◆ **EXERCISE TASK**
Take the line containing "Reconstruct this image", the line containing "CAN_W, TROFFER_W = 12.0, 40", and all lines between them, and transcribe them exactly. Leave out pictures.

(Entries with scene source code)

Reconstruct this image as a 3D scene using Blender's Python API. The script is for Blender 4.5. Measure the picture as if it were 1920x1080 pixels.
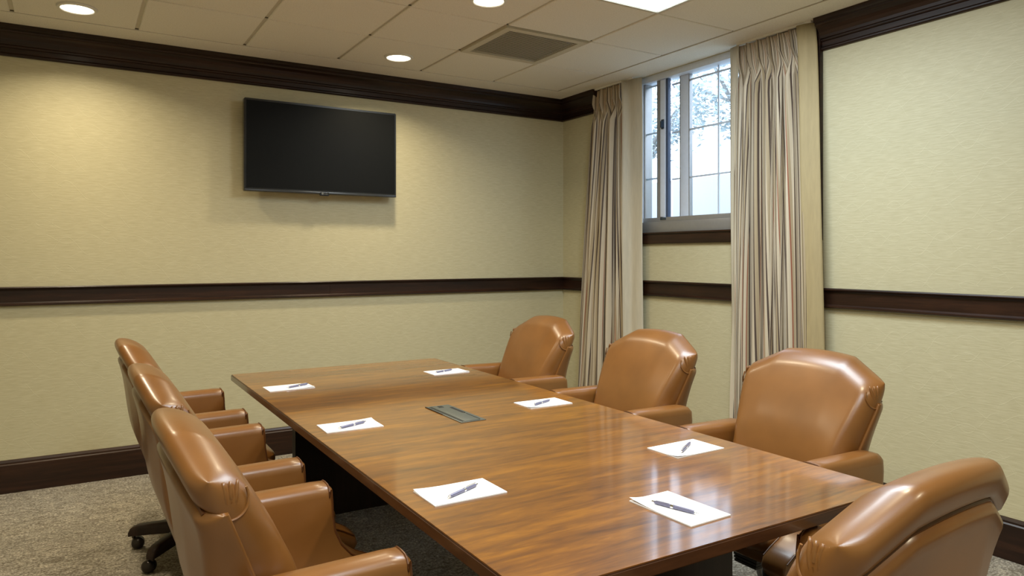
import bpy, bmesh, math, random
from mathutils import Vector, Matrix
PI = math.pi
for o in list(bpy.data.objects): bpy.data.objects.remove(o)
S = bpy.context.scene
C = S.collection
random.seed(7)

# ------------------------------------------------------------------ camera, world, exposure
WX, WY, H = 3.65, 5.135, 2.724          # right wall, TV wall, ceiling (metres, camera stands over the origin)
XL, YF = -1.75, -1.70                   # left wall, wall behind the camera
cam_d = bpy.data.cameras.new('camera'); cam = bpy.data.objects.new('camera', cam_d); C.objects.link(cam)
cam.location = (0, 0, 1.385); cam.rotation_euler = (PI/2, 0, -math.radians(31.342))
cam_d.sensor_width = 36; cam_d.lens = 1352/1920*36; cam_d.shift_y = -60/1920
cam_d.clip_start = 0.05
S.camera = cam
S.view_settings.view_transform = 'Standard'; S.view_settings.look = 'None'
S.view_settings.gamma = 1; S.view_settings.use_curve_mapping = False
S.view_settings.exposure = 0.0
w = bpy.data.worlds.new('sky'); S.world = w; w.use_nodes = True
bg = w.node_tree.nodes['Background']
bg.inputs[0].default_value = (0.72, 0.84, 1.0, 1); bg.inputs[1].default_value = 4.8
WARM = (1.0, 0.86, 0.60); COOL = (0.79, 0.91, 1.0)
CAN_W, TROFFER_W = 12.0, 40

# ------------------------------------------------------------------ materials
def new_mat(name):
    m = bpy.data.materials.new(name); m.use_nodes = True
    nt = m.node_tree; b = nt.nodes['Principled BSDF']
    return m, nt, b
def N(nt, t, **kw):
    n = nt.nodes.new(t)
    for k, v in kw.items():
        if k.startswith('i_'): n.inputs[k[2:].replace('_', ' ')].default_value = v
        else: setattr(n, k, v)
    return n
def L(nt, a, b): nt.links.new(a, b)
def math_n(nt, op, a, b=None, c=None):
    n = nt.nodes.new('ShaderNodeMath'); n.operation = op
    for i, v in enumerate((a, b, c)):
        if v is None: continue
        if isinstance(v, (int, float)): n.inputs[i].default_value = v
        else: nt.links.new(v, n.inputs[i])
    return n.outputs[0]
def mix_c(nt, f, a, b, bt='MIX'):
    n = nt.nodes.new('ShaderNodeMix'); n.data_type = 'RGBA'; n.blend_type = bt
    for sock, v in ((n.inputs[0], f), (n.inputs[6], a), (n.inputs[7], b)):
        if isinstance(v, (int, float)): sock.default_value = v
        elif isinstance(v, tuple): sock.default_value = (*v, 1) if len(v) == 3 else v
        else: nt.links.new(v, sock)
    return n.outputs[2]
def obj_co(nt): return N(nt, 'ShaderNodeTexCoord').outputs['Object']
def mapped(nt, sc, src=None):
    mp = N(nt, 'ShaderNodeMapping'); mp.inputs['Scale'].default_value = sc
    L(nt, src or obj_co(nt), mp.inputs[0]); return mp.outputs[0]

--

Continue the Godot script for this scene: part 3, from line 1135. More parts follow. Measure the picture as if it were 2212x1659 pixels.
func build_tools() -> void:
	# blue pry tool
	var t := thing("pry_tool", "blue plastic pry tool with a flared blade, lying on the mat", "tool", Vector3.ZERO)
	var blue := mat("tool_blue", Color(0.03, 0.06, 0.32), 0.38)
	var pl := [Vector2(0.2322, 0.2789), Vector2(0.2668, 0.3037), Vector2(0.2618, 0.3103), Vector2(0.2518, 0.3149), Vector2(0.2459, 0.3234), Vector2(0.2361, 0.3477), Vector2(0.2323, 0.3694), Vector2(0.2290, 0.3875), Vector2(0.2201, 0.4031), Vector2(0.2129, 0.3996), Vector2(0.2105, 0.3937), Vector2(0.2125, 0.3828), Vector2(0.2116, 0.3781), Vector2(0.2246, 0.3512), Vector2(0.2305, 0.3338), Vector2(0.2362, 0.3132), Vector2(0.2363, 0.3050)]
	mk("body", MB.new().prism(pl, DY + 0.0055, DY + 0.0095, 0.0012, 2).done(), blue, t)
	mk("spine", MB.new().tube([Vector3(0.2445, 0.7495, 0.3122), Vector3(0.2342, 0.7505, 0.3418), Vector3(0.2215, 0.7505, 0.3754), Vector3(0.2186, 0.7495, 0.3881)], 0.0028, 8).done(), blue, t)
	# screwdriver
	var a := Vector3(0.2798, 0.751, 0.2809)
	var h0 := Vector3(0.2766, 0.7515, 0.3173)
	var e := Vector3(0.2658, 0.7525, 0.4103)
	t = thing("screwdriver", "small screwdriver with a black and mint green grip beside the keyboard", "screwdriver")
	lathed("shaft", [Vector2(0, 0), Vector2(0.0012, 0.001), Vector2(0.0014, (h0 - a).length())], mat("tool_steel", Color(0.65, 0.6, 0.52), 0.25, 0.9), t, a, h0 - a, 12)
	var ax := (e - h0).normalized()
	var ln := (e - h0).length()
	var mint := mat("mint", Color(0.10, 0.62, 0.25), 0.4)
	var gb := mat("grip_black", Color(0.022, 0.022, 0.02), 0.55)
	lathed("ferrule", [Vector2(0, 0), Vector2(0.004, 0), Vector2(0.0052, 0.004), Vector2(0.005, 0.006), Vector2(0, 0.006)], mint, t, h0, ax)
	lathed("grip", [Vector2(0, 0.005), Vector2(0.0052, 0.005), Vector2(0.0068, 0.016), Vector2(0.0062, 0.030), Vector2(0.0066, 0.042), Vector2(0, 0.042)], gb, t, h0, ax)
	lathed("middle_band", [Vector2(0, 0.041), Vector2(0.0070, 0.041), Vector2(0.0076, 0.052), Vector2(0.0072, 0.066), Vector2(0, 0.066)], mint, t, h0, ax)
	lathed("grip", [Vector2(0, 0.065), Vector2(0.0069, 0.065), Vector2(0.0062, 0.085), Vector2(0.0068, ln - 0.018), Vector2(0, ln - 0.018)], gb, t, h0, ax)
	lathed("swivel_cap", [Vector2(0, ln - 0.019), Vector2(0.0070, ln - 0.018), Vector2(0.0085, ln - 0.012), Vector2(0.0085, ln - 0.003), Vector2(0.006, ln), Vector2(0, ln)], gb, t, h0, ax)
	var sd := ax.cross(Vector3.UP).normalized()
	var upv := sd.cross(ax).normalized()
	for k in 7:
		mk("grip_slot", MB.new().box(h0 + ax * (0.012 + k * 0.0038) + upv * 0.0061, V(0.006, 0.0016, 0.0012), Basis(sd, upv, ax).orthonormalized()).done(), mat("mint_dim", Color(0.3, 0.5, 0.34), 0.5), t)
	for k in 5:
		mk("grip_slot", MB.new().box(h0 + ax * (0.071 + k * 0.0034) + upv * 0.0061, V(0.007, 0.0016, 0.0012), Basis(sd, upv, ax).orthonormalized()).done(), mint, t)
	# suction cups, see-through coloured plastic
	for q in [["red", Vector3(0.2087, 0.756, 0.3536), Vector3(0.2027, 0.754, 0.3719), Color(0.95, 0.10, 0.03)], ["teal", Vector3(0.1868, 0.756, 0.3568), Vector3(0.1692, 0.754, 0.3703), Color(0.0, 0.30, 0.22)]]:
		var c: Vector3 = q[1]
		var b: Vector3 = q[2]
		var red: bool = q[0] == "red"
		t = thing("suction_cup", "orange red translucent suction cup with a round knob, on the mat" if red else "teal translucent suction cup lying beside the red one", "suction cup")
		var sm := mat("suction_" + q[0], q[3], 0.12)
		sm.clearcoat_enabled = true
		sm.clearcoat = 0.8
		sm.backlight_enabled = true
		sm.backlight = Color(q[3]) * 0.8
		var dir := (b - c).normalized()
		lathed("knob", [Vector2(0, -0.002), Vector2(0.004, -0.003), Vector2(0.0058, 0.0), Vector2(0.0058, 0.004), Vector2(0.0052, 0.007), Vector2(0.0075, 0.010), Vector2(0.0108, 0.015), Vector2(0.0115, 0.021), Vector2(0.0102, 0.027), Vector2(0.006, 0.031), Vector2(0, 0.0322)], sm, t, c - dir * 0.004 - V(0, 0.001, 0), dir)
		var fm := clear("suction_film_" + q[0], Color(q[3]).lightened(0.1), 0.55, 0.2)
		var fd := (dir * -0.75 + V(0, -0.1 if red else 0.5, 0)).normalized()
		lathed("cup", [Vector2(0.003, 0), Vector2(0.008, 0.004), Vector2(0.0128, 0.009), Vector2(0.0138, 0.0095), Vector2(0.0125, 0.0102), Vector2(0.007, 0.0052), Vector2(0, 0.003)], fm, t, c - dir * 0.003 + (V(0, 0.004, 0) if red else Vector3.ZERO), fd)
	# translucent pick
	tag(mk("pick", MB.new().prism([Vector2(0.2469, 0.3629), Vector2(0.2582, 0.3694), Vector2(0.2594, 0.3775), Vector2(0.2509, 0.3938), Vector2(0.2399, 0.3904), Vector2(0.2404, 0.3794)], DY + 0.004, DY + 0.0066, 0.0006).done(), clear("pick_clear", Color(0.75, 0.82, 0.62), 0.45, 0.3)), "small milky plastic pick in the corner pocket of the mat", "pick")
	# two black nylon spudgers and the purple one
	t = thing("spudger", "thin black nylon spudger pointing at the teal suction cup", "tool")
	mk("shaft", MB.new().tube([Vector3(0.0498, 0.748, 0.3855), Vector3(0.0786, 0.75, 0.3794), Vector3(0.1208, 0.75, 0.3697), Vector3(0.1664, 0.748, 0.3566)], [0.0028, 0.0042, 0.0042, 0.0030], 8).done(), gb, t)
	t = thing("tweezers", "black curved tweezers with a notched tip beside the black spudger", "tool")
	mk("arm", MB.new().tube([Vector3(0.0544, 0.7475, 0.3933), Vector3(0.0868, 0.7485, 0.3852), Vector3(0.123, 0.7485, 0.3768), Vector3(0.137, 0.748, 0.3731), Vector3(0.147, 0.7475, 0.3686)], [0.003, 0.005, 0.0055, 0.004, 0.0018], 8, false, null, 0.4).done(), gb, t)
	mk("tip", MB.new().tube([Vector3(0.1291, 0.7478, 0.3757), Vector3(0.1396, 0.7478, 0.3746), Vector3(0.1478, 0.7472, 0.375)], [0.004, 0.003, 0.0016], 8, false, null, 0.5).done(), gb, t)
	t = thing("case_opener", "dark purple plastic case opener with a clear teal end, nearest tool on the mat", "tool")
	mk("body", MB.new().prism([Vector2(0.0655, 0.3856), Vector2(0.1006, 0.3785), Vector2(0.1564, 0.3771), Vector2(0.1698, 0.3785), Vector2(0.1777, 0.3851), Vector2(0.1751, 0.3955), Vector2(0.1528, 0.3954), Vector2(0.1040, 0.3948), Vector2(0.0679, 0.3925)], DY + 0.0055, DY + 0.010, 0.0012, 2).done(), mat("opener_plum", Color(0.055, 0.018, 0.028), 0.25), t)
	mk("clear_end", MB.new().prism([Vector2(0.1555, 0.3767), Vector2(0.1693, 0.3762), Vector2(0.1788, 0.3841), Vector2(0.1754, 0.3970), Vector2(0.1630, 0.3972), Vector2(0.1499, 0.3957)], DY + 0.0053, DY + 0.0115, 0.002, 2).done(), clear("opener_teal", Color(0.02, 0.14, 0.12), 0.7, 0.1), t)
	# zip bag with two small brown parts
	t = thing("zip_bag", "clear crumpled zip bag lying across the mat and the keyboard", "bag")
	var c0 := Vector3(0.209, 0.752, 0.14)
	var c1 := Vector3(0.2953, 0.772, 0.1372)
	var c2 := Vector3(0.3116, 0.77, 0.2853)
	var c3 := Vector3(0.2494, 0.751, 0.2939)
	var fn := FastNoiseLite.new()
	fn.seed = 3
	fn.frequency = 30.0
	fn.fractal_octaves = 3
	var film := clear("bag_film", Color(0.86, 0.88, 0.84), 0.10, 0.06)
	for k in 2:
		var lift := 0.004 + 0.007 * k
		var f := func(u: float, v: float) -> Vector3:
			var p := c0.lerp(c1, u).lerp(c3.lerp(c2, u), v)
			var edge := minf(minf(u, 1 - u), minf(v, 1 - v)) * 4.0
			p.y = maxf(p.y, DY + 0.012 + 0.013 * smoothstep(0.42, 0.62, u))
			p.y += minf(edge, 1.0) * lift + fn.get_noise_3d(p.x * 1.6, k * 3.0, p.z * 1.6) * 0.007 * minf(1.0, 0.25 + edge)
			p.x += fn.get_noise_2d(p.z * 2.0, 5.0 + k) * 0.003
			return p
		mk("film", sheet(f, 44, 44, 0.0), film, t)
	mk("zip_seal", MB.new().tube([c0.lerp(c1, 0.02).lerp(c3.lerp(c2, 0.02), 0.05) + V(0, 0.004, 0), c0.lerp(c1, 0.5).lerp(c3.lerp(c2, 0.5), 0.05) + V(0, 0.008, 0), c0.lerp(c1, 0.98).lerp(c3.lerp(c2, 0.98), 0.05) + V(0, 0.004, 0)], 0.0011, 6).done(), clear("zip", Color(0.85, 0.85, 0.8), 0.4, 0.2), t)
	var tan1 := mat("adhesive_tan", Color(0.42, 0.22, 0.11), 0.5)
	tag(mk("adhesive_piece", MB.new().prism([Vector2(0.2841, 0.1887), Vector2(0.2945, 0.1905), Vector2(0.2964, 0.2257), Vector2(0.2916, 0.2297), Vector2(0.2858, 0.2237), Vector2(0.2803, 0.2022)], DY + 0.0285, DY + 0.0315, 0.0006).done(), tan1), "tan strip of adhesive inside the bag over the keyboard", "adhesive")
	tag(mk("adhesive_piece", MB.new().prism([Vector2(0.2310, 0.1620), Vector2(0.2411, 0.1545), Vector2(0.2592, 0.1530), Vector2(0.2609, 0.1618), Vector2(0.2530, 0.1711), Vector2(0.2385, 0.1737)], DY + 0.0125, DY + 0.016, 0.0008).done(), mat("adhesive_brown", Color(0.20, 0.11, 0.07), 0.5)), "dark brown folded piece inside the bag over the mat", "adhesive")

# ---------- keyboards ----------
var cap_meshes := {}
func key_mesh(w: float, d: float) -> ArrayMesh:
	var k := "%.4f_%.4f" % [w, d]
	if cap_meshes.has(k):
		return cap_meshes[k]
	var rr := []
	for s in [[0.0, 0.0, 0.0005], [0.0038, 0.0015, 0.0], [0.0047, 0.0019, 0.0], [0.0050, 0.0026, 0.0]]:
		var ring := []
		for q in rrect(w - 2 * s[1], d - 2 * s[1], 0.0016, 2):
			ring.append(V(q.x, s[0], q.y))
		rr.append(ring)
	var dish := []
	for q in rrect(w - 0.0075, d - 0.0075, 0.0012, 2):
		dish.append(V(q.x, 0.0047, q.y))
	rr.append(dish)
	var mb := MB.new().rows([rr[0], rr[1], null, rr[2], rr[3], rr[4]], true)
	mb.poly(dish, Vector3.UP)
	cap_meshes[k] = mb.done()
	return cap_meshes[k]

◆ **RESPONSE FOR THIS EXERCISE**
Reconstruct this image as a 3D scene using Blender's Python API. The script is for Blender 4.5. Measure the picture as if it were 1920x1080 pixels.
import bpy, bmesh, math, random
from mathutils import Vector, Matrix
PI = math.pi
for o in list(bpy.data.objects): bpy.data.objects.remove(o)
S = bpy.context.scene
C = S.collection
random.seed(7)

# ------------------------------------------------------------------ camera, world, exposure
WX, WY, H = 3.65, 5.135, 2.724          # right wall, TV wall, ceiling (metres, camera stands over the origin)
XL, YF = -1.75, -1.70                   # left wall, wall behind the camera
cam_d = bpy.data.cameras.new('camera'); cam = bpy.data.objects.new('camera', cam_d); C.objects.link(cam)
cam.location = (0, 0, 1.385); cam.rotation_euler = (PI/2, 0, -math.radians(31.342))
cam_d.sensor_width = 36; cam_d.lens = 1352/1920*36; cam_d.shift_y = -60/1920
cam_d.clip_start = 0.05
S.camera = cam
S.view_settings.view_transform = 'Standard'; S.view_settings.look = 'None'
S.view_settings.gamma = 1; S.view_settings.use_curve_mapping = False
S.view_settings.exposure = 0.0
w = bpy.data.worlds.new('sky'); S.world = w; w.use_nodes = True
bg = w.node_tree.nodes['Background']
bg.inputs[0].default_value = (0.72, 0.84, 1.0, 1); bg.inputs[1].default_value = 4.8
WARM = (1.0, 0.86, 0.60); COOL = (0.79, 0.91, 1.0)
CAN_W, TROFFER_W = 12.0, 40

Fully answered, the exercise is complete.